The aim of this volume is to provide a reasonably comprehensive, up-todate and readable account of where the numerical computation of industrially important, single-phase turbulent flows has reached. Turbulent flow appears in such a diversity of guises that no single model used for engineering calculations can expect to mimic all the observed phenomena to the level of approximation sought. Thus, different levels and types of modelling are adopted according to the nature of the physical situation under study, the type of information to be extracted, and the accuracy required.

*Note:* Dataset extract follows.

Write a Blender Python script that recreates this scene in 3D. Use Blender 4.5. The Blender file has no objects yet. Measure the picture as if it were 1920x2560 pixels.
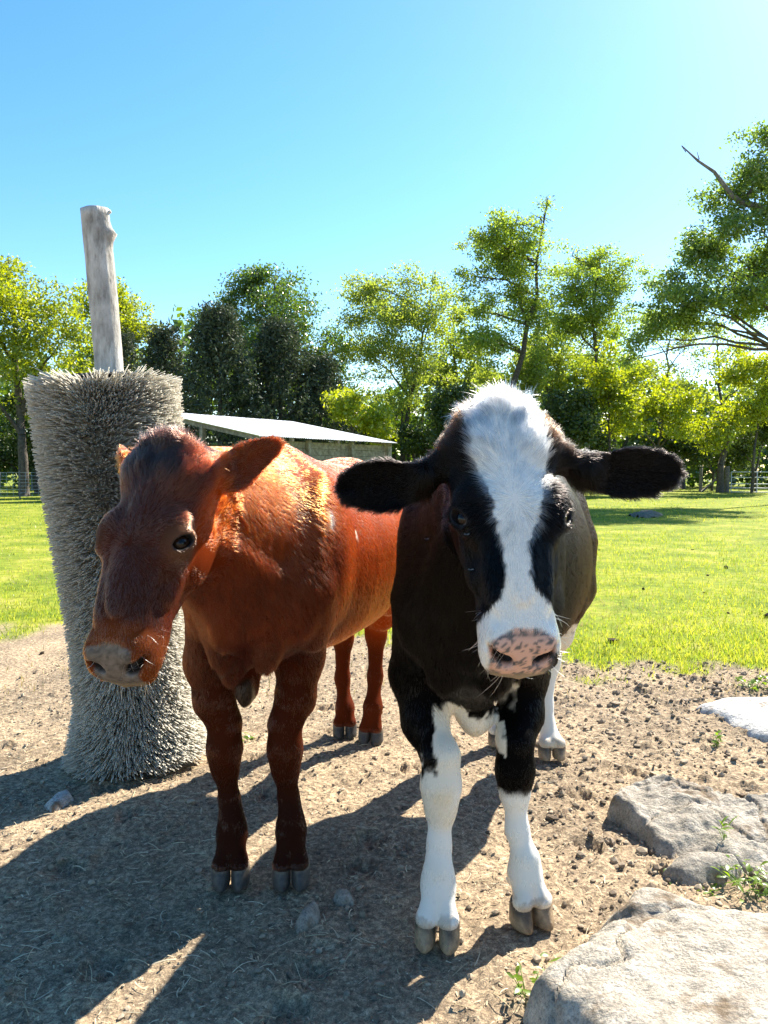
import bpy, bmesh, math, random
import numpy as np
from mathutils import Vector, Matrix

rng = np.random.default_rng(11)
random.seed(11)
scene = bpy.context.scene
COL = scene.collection

# ------------------------------------------------------------------ camera, sky, sun, exposure
FPX = 1934.0                      # focal length in pixels of the 1920 x 2560 photograph
PITCH = math.radians(2.96)
CAMH = 1.3
cam_data = bpy.data.cameras.new("camera")
cam_data.sensor_fit = 'VERTICAL'
cam_data.sensor_height = 36.0
cam_data.sensor_width = 27.0
cam_data.lens = FPX / 2560.0 * 36.0
cam_data.clip_start = 0.05
cam_data.clip_end = 2000.0
cam = bpy.data.objects.new("camera", cam_data)
cam.location = (0, 0, CAMH)
cam.rotation_euler = (math.radians(90) - PITCH, 0, 0)
COL.objects.link(cam)
scene.camera = cam

SUN_AZ = math.radians(40)         # to the right of the viewing direction
SUN_EL = math.radians(42)
SUN = Vector((math.sin(SUN_AZ) * math.cos(SUN_EL), math.cos(SUN_AZ) * math.cos(SUN_EL), math.sin(SUN_EL)))

world = bpy.data.worlds.new("World")
scene.world = world
world.use_nodes = True
wn = world.node_tree.nodes
wl = world.node_tree.links
wn.clear()
sky = wn.new('ShaderNodeTexSky')
sky.sky_type = 'NISHITA'
sky.sun_disc = False
sky.sun_elevation = SUN_EL
sky.sun_rotation = SUN_AZ
sky.altitude = 0
sky.air_density = 1.0
sky.dust_density = 0.3
sky.ozone_density = 1.6
bg = wn.new('ShaderNodeBackground')
bg.inputs[1].default_value = 0.088
wo = wn.new('ShaderNodeOutputWorld')
hs = wn.new('ShaderNodeHueSaturation'); hs.inputs['Saturation'].default_value = 1.32; hs.inputs['Hue'].default_value = 0.497
wl.new(sky.outputs[0], hs.inputs['Color']); wl.new(hs.outputs[0], bg.inputs[0])
wl.new(bg.outputs[0], wo.inputs[0])

sun_data = bpy.data.lights.new("sun", 'SUN')
sun_data.energy = 5.0
sun_data.angle = math.radians(0.5)
sun_data.color = (1.0, 0.93, 0.82)
sun = bpy.data.objects.new("sun", sun_data)
sun.rotation_euler = (-SUN).to_track_quat('-Z', 'Y').to_euler()
sun.location = (8, 12, 14)
COL.objects.link(sun)

vs = scene.view_settings
vs.view_transform = 'Standard'
vs.look = 'None'
vs.exposure = 1.66
vs.gamma = 1.0
vs.use_curve_mapping = False
scene.cycles.use_denoising = True
scene.cycles.max_bounces = 8
scene.cycles.diffuse_bounces = 3
scene.cycles.glossy_bounces = 3
scene.cycles.transmission_bounces = 6
scene.cycles.transparent_max_bounces = 8
scene.cycles.sample_clamp_indirect = 6.0
scene.cycles_curves.shape = 'RIBBONS'
scene.cycles_curves.subdivisions = 2

# ------------------------------------------------------------------ helpers
CP, SP = math.cos(PITCH), math.sin(PITCH)
def at(px, py, Y):
    dx = (px - 960) / FPX; dy = -(py - 1280) / FPX
    F = CP + dy * SP; up = -SP + dy * CP
    t = Y / F
    return np.array([dx * t, Y, CAMH + up * t])
def onground(px, py, z=0.0):
    dx = (px - 960) / FPX; dy = -(py - 1280) / FPX
    F = CP + dy * SP; up = -SP + dy * CP
    t = (CAMH - z) / (-up)
    return np.array([dx * t, F * t, z])
def nrm(v):
    v = np.asarray(v, float)
    return v / (np.linalg.norm(v, axis=-1, keepdims=True) + 1e-12)
def sstep(a, b, x):
    t = np.clip((x - a) / (b - a), 0, 1)
    return t * t * (3 - 2 * t)

def _h(ix, iy, iz):
    n = (ix.astype(np.uint32) * np.uint32(374761393) + iy.astype(np.uint32) * np.uint32(668265263)
         + iz.astype(np.uint32) * np.uint32(2147483647 ^ 0x5bd1e995))
    n = (n ^ (n >> np.uint32(13))) * np.uint32(1274126177)
    n = n ^ (n >> np.uint32(16))
    return (n & np.uint32(0xffff)).astype(np.float32) / 65535.0
def vnoise(p):                      # value noise 0..1, p (...,3)
    p = np.asarray(p, np.float32)
    i = np.floor(p).astype(np.int64); f = p - i
    f = f * f * (3 - 2 * f)
    x, y, z = i[..., 0], i[..., 1], i[..., 2]
    fx, fy, fz = f[..., 0], f[..., 1], f[..., 2]
    def L(a, b, t): return a + (b - a) * t
    return L(L(L(_h(x, y, z), _h(x+1, y, z), fx), L(_h(x, y+1, z), _h(x+1, y+1, z), fx), fy),
             L(L(_h(x, y, z+1), _h(x+1, y, z+1), fx), L(_h(x, y+1, z+1), _h(x+1, y+1, z+1), fx), fy), fz)
def fbm(p, octv=4, gain=0.5, lac=2.03):
    p = np.asarray(p, np.float32); s = 0; a = 1.0; n = 0
    for k in range(octv):
        s = s + a * vnoise(p + 17.3 * k); n += a
        a *= gain; p = p * lac
    return s / n
def p3(x, y, z=None):
    return np.stack([x, y, np.zeros_like(x) if z is None else z], -1)
def vecnoise(p):
    return np.stack([vnoise(p), vnoise(p + 31.7), vnoise(p + 73.1)], -1) * 2 - 1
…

The book has been organized within three main sections. In Part A the focus is on techniques (with applications serving to illustrate the appropriateness of the technique adopted) while Part B examines particular types of flow, usually adopting a single preferred modelling strategy. Finally, in Part C, some current research approaches are introduced. Throughout, references to other articles in the book are given by their chapter number in square brackets. The individual articles themselves are sequenced broadly in terms of increasing complexity, at least within Parts A and B. The nomenclature undergoes some variation across the chapters, reflecting the differences habitually adopted in the journal literature over the different themes covered in the volume. Nomenclature for core variables is defined at the start of Chapter [1] and this is essentially common for Part A. Additional definitions or variants are provided in the individual chapters as needed.

Part A: Physical and Numerical Techniques

Chapters [1]–[6] present a sequence of articles on single point closure. These represent the core of what is usually understood by ‘turbulence modelling’. Chapter [1] by Gatski and Rumsey considers linear and non-linear models of eddy-viscosity type.